Итак, взойдя на крутой берег Москвы-реки, откуда открывалась прекрасная панорама Белокаменной, Николай I огласил решение о необходимости выстроить здесь свой дворец. Не зря Пушкин в стихотворении «Стансы», написанном вскоре после памятной встречи с Николаем I в 1826 году, сравнил его с великим реформатором: «И академик, и герой, и мореплаватель, и плотник». Конечно, Николай I самолично не рубил струги в древней царской вотчине, но ему очень хотелось походить на Петра. Коломенское должно было послужить своеобразной демонстрационной площадкой.
Прежний царский дворец Евграфа Тюрина в стиле московский ампир совершенно не вписывался в концепцию государственной идеологии николаевского царствования, сформулированной министром народного просвещения Сергеем Уваровым в 1833 году: «Россия не может благоденствовать, усиливаться, жить без таковых начал, как: 1) Православная Вера. 2) Самодержавие. 3) Народность». Нужен был новый дворец, внушавший очевидное мнение, что «прошлое России удивительно, настоящее прекрасно, будущее же выше всяких представлений» (слова Александра Бенкендорфа). Нужен был и новый архитектор, в поиске кандидатуры которого особых проблем не возникло. Николай словно вынул приготовленный ранее козырь из кармана, назвав фамилию Андрея Штакеншнейдера, ученика Огюста Монферрана, автора многих петербургских дворцов и царских резиденций. Крупнейшая фигура в истории градостроительства Северной Пальмиры, Штакеншнейдер создал проекты Мариинского, Николаевского, Ново-Михайловского дворцов, а также дворца Белосельских-Белозерских. Он строил в Петергофе, Царском Селе, Стрельне. Иными словами, именно усилиями Штакеншнейдера создавался так знакомый нам образ дворцового Санкт-Петербурга середины XIX столетия.

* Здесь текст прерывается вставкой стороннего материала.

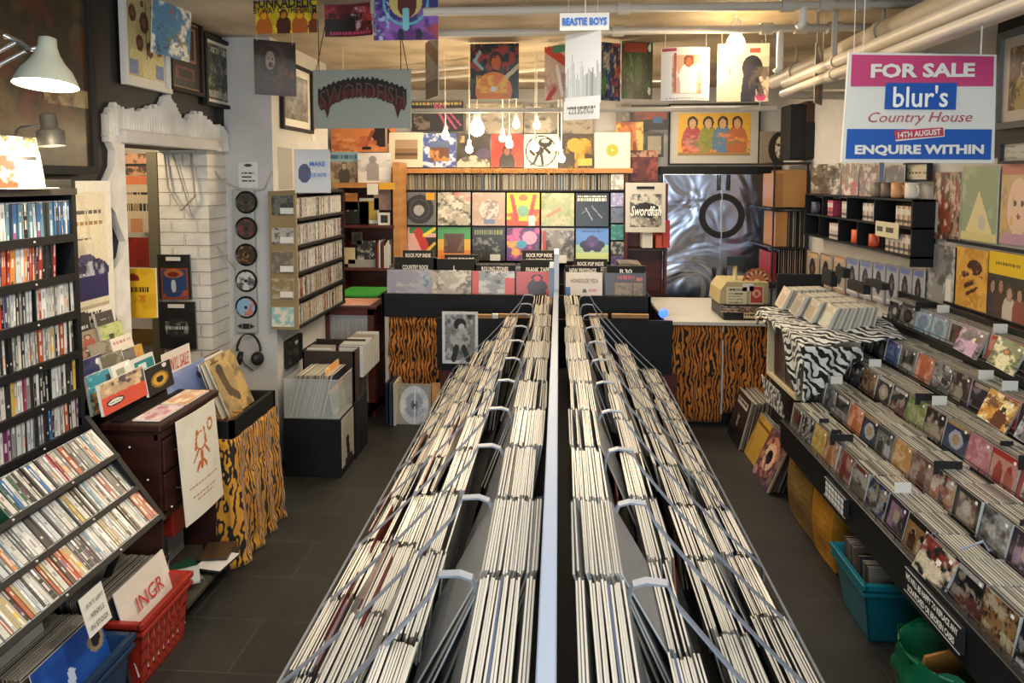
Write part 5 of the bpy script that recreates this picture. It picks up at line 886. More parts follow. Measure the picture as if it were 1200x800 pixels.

И вот теперь этот видный зодчий, совершенно не чувствовавший Москвы (возьмем на себя смелость так сказать), вдруг ни с того ни сего принялся проектировать дворец для Коломенского. А истинно московского зодчего Евграфа Тюрина отставили, поручив ему «доставить фасад церкви Вознесения и цены на материалы для архитектора Штакеншнейдера по составляемому им проекту перестройки Коломенского дворца». Можно представить переживания Тюрина, который теперь должен был заняться подготовкой к сносу своего дворца.
Штакеншнейдеру, судя по процитированному отрывку, некогда было самому детально разбираться во всякого рода строительных подробностях. Фасад храма Вознесения необходим был ему, поскольку он не придумал ничего лучше, как включить древнейшую церковь в свой проект. Мало того, на правом фланге будущего дворца должна была вознестись точная копия храма Вознесения, образовав таким образом симметричную композицию. Кому-то это показалось варварством, но не Штакеншнейдеру, умело заправлявшему свои эклектичные проекты элементами самых разных стилей – классицизма, готики, ренессанса, барокко, древнерусского зодчества. Как бывалый повар готовит сборную солянку из всего, что есть под рукой, так и Штакеншнейдер использовал в своем проекте Коломенского дворца доставленный ему фасад храма Вознесения.